Udaipur is known as the white city. From the rooftop of our guest house, I saw the Lake Palace, the City Palace, Lake Pichola, etc. All rooms have views of some of these. The city is one of the famous cities in Rajastan where most tourists to India visit. That also means it is full of salesmen who will not leave the tourists alone.

I quickly became frustrated here. It is not possible to walk in the tourist areas without everyone from the shops trying to start a meaningless conversation. They want to know where you are from, if you are married, if you have children, etc. But it always turns into a sales talk wanting you to come to their shop for art, having a suit made, etc. I hate it and hate that it is impossible to avoid a hassle even if you try to pass them. It's as bad as it was when I was in Turkey. Therefore, I found myself being in a bad mood after a while.

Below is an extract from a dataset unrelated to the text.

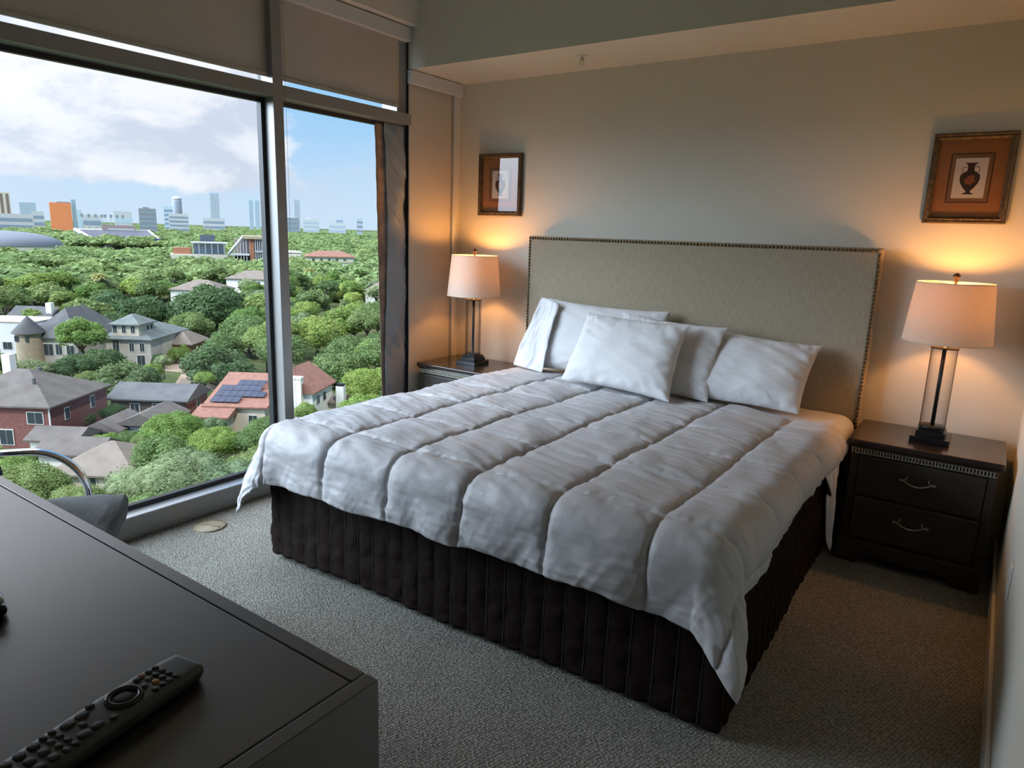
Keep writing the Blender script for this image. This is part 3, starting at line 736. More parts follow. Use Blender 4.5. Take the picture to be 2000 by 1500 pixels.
for c in range(2):
    for k in range(4):
        xa = 0.024 + c * (DW - 0.044) / 2; z0 = 0.07 + k * 0.178
        d_ = MB().box(xa, xa + (DW - 0.052) / 2, DD - 0.022, DD - 0.002, z0, z0 + 0.172).build('drawer', M_desk, dr, bevel=0.003)
        MB().lathe([(0.0, 0.0), (0.006, 0), (0.006, 0.012), (0.014, 0.018), (0.010, 0.026), (0, 0.028)], n=16, cap=False).build('knob', M_silver, d_)
        kn = d_.children[0]; kn.rotation_euler.x = -pi / 2; kn.location = (xa + DW / 4 - 0.02, DD - 0.002, z0 + 0.09)
MB().box(0.022, DW - 0.022, 0.0, 0.012, 0, DZ - 0.03).build('back_panel', M_desk, dr)

def remote():
    # far end lies at (2.494, -3.494); it runs towards the front of the dresser top
    far = Vector((2.4945, -3.494, DZ)); near = Vector((2.530, -3.672, DZ))
    d = (near - far).normalized(); ang = math.atan2(d.y, d.x)
    t = empty('remote_control', (far.x, far.y, DZ + 0.0005), ang, 'long black remote control with rubber buttons lying on the dresser top', 'remote control')
    Lr, Wr = 0.222, 0.054
    M_r = mat('remote_plastic', (0.042, 0.046, 0.052), 0.36, spec=0.7)
    M_b = mat('remote_rubber', (0.028, 0.032, 0.036), 0.55); 
    def body(u, v):
        x = Lr * u; q = 2 * pi * v
        hw = Wr / 2 * (1 - 0.16 * abs(2 * u - 1) ** 6) * (1 - 0.03 * sin(pi * u))
        cy = cos(q); sy = sin(q)
        y = hw * (abs(cy) ** 0.35) * (1 if cy > 0 else -1)
        hh = 0.0235 - 0.004 * abs(2 * u - 0.8)
        z = hh / 2 + hh / 2 * (abs(sy) ** 0.45) * (1 if sy > 0 else -1)
        if sy < 0: y *= 0.86
        return (x, y, z)
    v, f = grid(body, 60, 49)
    b = MB(); b.add(v, f, True); n = len(b.v)
    b.f += [tuple(j * 60 for j in range(48)), tuple(j * 60 + 59 for j in reversed(range(48)))]; b.sm += [False, False]
    b.build('remote_body', M_r, t)
    def top(x): return 0.0235 - 0.004 * abs(2 * x / Lr - 0.8)
    def btn(x, y, rx, ry, m=M_b, h=0.0022, name='button'):
        z = top(x) - 0.0004; b = MB(); n = 16; vs_ = []; 
        for s, zz in ((1.0, 0), (0.98, h * 0.6), (0.8, h)):
            for k in range(n):
                q = 2 * pi * k / n; vs_.append((x + rx * s * abs(cos(q)) ** 0.7 * (1 if cos(q) > 0 else -1), y + ry * s * abs(sin(q)) ** 0.7 * (1 if sin(q) > 0 else -1), z + zz))
        fs_ = [(i * n + k, i * n + (k + 1) % n, (i + 1) * n + (k + 1) % n, (i + 1) * n + k) for i in range(2) for k in range(n)] + [tuple(2 * n + k for k in range(n))]
        b.add(vs_, fs_, True); o = b.build(name, m, t); return o
    G = 0.0115
    col = {(1, 0): (0.62, 0.26, 0.06), (2, 0): (0.10, 0.16, 0.10), (3, 0): (0.35, 0.13, 0.11)}
    names = {(1, 0): 'amber coloured button', (2, 0): 'green coloured button', (3, 0): 'red coloured button'}
    for i in range(3):
        for j in range(4):
            key = (3 - j, 0) if i == 2 else None
            if key in col:
                o = btn(0.030 + i * 0.0085, (j - 1.5) * 0.0105, 0.0031, 0.0039, mat('button_%d' % key[0], col[key], 0.5)); o['label'] = names[key]
            else: btn(0.030 + i * 0.0085, (j - 1.5) * 0.0105, 0.0031, 0.0039)
    for x, y in ((0.054, -0.014), (0.058, 0.002), (0.056, 0.016)): btn(x, y, 0.0034, 0.004)
    # navigation ring
    cx = 0.080; zt = top(cx); b = MB(); n = 40
    b.tube([(cx + 0.0150 * cos(2 * pi * k / n), 0.0150 * sin(2 * pi * k / n), zt + 0.0006) for k in range(n + 1)], 0.0034, 8, cap=False)
    b.build('navigation_ring', mat('ring_gloss', (0.02, 0.022, 0.026), 0.18), t)
    btn(cx, 0, 0.0085, 0.0085)
    for x, y, a, c_ in ((0.104, -0.018, .004, .004), (0.104, 0.018, .004, .004), (0.116, -0.013, .0062, .0052), (0.118, 0.013, .0062, .0052), (0.130, -0.013, .0066, .0062), (0.131, 0.013, .0066, .0062), (0.124, 0.0, .003, .005)): btn(x, y, a, c_)
    for i in range(2):
        for j in range(4): btn(0.143 + i * 0.0085, (j - 1.5) * 0.0112, 0.0030, 0.0040)
    for i in range(4):
        for j in range(3): btn(0.162 + i * 0.0125, (j - 1) * 0.0145, 0.0048, 0.0055)
    o = btn(0.212, -0.015, 0.0040, 0.0045, mat('power_orange', (0.45, 0.12, 0.04), 0.5)); o['label'] = 'orange round button'
remote()
mb = empty('media_box', (2.118, -3.585, DZ), radians(-12), 'black device with silver top cut off at the left edge, on the dresser', 'media box')
MB().box(-0.13, 0.078, -0.09, 0.036, 0.0005, 0.014).build('lower_shell', mat('gloss_black', (0.006, 0.006, 0.007), 0.15), mb, bevel=0.006, seg=4)
MB().box(-0.13, 0.076, -0.09, 0.034, 0.0145, 0.026).build('upper_shell', mat('satin_silver', (0.5, 0.5, 0.52), 0.35, 0.8), mb, bevel=0.006, seg=4)

# ------------------------------------------------------------------ chair by the window
ch = empty('office_chair', (0.745, -3.045, 0), radians(-35), 'grey upholstered chair with chrome loop arms between window and dresser', 'chair')
M_cush = mat('grey_chair_fabric', (0.085, 0.090, 0.088), 0.85, spec=0.2, sheen=0.2, bump=(24, 0.35, 0.01, 'noise'), stretch=(1, 2.4, 3))
M_chrome = mat('chrome', (0.75, 0.76, 0.78), 0.08, 1.0)
def soft(w, d, h, z, y0=0, seed=1):
    b = bmesh.new(); bmesh.ops.create_cube(b, size=1)
    bmesh.ops.subdivide_edges(b, edges=b.edges, cuts=14, use_grid_fill=True)
    for v in b.verts:
        x, y, zz = v.co * 2
        k = max(0, 1 - abs(x) ** 4) ** 0.5 * max(0, 1 - abs(y) ** 4) ** 0.5
        v.co = Vector((x * w / 2 * (1 - 0.03 * zz * zz), y * d / 2 * (1 - 0.03 * zz * zz), zz * h / 2 * (0.62 + 0.38 * k)))
        v.co += Vector((nz(x * 2 + seed, y * 2, zz), nz(y * 2, x * 2 + seed, zz), nz(zz + seed, x * 3, y * 3))) * 0.010
        v.co += Vector((0, y0, z))
    for f in b.faces: f.smooth = True
    me = bpy.data.meshes.new('m'); b.to_mesh(me); b.free(); return me
def link(me, name, m, parent):
    me.name = name; me.materials.append(m); o = bpy.data.objects.new(name, me); COL.objects.link(o); o.parent = parent
    o.modifiers.new('b', 'BEVEL').width = 0.02; o.modifiers['b'].segments = 3
    return o
link(soft(0.52, 0.43, 0.135, 0.435, 0.035, 2), 'seat_cushion', M_cush, ch)
bk = link(soft(0.48, 0.09, 0.46, 0.0, 0, 5), 'backrest', mat('slate_mesh', (0.045, 0.055, 0.065), 0.8), ch)
bk.location = (0, -0.185, 0.72); bk.rotation_euler.x = radians(12)
MB().box(-0.02, 0.02, -0.25, -0.21, 0.42, 0.62).build('back_bracket', M_black, ch, bevel=0.004)
for sg in (-1, 1):
    X_ = sg * 0.292; pts = [(X_, -0.20, 0.645)]
    for k in range(8): pts.append((X_, -0.19 + 0.018 * k, 0.648))
    cy, cz, rr = -0.055, 0.473, 0.175
    for k in range(1, 17):
        q = pi / 2 - (pi * 0.62) * k / 16; pts.append((X_, cy + rr * cos(q), cz + rr * sin(q)))
    pts.append((X_ * 0.9, 0.04, 0.345)); pts.append((X_ * 0.3, 0.0, 0.335))
    b = MB(); prev = None
    # flat oval chrome bar
    vs_ = []; n = 12; PP = [Vector(p) for p in pts]
    for i, p in enumerate(PP):
        tt = (PP[min(i + 1, len(PP) - 1)] - PP[max(i - 1, 0)]).normalized(); a = Vector((1, 0, 0)); a = (a - tt * a.dot(tt)).normalized(); c_ = tt.cross(a)
        for k in range(n): q = 2 * pi * k / n; vs_.append(p + a * cos(q) * 0.021 + c_ * sin(q) * 0.0115)
    fs_ = [(i * n + k, i * n + (k + 1) % n, (i + 1) * n + (k + 1) % n, (i + 1) * n + k) for i in range(len(PP) - 1) for k in range(n)]
    b.add(vs_, fs_, True); b.f += [tuple(range(n)), tuple(len(vs_) - n + k for k in range(n))]; b.sm += [False, False]
    b.build('armrest', M_chrome, ch)
MB().tube([(0, 0, 0.09), (0, 0, 0.36)], 0.026, 16).build('gas_column', M_chrome, ch)
for k in range(5):
    a = 2 * pi * k / 5 + 0.3
    lg = MB().tube([(0.02 * cos(a), 0.02 * sin(a), 0.105), (0.15 * cos(a), 0.15 * sin(a), 0.09), (0.29 * cos(a), 0.29 * sin(a), 0.068)], [0.022, 0.018, 0.012], 10).build('leg', M_chrome, ch)
    c_ = Vector((0.285 * cos(a), 0.285 * sin(a), 0.028)); p = Vector((-sin(a), cos(a), 0))
    MB().tube([c_ - p * 0.02, c_ + p * 0.02], 0.0275, 16).build('caster', M_gasket, lg)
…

I did visit the City Palace. It was an unusually good bargain for a tourist site in India. Everyone pays the same price to enter. The only drawback is that there is a high fee for using a camera. Since my camera was stolen earlier, I didn't have to pay that, so I saw the palace for only $1.25 instead of the $7.50 it costs with a camera. It was an interesting palace, too, with several special rooms with tiles, with mirrors, etc.

Restaurants all over Rajastan have English menus, but the owners never know the prices when figuring the bills. They have to consult the menus. Therefore, I am sure that the prices in the English menus are higher than the ones in the Hindi menus. Just another way they love to rip off the tourists here.

I tried to find a way to leave on a night bus or night train tomorrow, but there is none due to all the family members returning to where they live after this festival weekend. I bought a ticket for the train for Monday morning. And that only gets me part of the way to Jaipur. I will have to take a bus for the last two hours of the trip. Anyway, it is fine. I have things I can do here tomorrow that will allow me to avoid the hassles of the shopkeepers.

Sunday, Aug. 17, 2008--Udaipur


I just opened my e-mail and there is bad news. The airlines have canceled my flights from Mumbai to Istanbul and from Istanbul to Tblisi. I knew the problems in Georgia could potential cause me trouble, but why did they cancel my trip to Istanbul? Someone isn't thinking. Anyway, I have another hassle. I must contact Thai Airlines. Of course, they have no office here or anywhere I will be, I don't think. (They don't fly to Mumbai.) So I will have to call them and try to deal with it over the telephone. Yuck!